- [DATA SECTION]
=====
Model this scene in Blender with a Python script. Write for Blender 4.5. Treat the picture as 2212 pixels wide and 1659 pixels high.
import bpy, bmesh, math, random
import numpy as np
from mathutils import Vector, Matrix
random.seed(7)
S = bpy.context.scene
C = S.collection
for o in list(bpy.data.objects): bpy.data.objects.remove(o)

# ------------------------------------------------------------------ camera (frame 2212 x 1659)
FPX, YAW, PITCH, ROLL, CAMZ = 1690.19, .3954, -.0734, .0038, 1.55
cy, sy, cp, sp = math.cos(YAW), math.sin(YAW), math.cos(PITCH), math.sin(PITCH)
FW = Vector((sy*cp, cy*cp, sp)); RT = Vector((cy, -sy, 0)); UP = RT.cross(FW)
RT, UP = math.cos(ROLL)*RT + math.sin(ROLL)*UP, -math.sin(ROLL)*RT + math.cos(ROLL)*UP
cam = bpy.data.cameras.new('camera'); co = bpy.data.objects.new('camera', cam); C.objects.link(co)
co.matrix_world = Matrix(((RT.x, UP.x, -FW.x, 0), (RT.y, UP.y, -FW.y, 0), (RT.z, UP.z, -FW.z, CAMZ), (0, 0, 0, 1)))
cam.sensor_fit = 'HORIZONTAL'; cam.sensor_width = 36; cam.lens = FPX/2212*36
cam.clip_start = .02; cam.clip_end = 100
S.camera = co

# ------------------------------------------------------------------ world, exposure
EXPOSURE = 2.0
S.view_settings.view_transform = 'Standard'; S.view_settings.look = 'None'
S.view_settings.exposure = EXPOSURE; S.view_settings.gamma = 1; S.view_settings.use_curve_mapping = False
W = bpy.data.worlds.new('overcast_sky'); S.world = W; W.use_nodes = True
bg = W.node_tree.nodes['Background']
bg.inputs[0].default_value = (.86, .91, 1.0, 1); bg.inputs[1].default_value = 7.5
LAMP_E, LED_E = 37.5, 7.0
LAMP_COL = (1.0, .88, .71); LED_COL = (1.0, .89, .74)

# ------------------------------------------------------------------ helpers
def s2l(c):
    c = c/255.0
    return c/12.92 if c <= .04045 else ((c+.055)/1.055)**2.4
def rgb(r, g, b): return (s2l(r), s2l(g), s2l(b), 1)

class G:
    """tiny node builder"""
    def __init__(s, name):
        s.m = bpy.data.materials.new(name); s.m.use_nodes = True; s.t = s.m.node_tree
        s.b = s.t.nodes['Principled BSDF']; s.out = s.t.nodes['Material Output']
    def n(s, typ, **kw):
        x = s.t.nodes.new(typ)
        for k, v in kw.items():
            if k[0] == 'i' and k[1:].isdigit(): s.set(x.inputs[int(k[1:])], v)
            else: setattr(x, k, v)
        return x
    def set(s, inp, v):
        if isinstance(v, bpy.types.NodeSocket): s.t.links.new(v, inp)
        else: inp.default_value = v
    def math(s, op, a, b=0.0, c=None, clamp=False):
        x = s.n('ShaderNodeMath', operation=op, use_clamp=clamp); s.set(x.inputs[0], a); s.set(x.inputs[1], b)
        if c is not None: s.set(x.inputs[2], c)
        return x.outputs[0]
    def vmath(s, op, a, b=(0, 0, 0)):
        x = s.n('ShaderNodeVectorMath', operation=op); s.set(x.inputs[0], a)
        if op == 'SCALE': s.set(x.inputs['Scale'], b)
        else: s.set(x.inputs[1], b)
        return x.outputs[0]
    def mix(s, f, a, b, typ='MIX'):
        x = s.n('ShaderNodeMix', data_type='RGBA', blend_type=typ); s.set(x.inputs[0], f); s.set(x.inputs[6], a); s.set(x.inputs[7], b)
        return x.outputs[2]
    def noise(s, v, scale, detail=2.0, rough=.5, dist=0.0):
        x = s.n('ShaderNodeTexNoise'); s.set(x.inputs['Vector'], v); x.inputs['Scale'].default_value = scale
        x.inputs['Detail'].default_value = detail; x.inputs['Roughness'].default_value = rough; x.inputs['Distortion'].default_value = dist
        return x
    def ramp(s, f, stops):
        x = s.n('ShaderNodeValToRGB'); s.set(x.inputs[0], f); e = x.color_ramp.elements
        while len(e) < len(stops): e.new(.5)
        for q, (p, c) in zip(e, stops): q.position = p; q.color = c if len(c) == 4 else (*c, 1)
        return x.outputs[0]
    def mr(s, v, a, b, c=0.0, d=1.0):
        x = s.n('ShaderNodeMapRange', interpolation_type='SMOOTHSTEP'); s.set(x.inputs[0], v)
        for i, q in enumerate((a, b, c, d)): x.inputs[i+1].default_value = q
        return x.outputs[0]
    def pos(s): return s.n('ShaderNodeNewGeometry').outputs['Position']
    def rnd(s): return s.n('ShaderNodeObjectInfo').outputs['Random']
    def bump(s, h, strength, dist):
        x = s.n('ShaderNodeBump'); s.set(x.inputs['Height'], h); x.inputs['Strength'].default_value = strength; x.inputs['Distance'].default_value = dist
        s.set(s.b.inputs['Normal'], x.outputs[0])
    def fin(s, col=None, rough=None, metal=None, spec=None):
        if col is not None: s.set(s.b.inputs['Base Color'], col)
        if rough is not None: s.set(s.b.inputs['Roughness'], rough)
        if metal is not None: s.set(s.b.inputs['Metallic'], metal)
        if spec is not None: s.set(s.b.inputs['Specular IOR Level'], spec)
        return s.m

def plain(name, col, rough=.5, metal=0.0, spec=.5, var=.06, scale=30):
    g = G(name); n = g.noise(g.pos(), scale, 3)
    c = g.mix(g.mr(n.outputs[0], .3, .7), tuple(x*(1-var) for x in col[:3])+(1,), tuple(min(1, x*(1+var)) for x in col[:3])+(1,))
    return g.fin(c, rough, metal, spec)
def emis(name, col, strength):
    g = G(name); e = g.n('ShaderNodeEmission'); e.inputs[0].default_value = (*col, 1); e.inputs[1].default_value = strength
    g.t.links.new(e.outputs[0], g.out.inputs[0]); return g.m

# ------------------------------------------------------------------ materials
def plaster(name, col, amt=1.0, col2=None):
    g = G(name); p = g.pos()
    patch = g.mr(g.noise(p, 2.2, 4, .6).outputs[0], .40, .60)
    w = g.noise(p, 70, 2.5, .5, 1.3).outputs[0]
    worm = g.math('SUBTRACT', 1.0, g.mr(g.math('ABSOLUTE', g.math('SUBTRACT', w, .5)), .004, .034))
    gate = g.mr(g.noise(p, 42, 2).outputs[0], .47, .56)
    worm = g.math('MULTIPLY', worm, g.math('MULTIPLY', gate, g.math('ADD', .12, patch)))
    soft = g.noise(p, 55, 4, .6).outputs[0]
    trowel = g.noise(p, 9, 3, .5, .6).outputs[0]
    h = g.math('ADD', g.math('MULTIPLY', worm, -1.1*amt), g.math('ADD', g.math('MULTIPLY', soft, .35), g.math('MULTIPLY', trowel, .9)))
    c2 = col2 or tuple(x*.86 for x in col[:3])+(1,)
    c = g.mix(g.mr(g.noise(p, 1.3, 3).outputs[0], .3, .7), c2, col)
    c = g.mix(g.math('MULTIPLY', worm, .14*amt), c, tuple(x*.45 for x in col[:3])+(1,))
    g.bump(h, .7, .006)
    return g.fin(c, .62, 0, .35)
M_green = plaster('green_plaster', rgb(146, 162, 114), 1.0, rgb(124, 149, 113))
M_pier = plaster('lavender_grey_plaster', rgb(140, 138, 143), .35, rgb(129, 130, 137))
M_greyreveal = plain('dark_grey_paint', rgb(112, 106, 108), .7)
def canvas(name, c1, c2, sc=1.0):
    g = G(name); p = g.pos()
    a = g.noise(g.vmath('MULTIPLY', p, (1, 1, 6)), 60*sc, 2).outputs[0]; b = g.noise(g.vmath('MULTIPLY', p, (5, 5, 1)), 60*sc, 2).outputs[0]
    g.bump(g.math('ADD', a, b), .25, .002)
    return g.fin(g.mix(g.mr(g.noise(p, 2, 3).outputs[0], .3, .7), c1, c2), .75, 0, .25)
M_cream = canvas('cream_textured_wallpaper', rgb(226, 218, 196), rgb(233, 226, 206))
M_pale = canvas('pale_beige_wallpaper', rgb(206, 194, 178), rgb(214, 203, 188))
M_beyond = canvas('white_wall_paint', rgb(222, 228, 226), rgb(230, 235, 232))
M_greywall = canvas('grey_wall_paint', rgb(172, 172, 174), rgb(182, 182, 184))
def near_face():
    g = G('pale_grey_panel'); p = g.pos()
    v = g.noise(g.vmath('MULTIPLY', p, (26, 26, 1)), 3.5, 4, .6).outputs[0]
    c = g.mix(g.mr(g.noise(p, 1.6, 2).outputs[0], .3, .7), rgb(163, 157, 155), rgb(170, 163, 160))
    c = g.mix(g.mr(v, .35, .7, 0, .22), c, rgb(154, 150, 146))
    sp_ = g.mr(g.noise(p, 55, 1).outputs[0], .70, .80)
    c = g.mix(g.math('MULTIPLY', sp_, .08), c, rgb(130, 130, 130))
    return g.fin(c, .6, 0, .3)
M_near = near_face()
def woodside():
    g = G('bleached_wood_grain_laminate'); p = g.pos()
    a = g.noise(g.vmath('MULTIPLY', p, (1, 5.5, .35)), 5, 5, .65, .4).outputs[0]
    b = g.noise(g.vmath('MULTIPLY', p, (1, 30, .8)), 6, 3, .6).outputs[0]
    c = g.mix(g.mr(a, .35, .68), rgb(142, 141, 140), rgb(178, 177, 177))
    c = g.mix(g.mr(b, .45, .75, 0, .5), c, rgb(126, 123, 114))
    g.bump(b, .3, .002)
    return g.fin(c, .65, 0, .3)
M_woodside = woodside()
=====
- [THE PROBLEM]
Using the data above, restate word for word the lines from its opening line through the line that contains "for o in list(bpy.data.objects): bpy.data.objects.remove(o)", and no more.

- [THE REPLY]
Model this scene in Blender with a Python script. Write for Blender 4.5. Treat the picture as 2212 pixels wide and 1659 pixels high.
import bpy, bmesh, math, random
import numpy as np
from mathutils import Vector, Matrix
random.seed(7)
S = bpy.context.scene
C = S.collection
for o in list(bpy.data.objects): bpy.data.objects.remove(o)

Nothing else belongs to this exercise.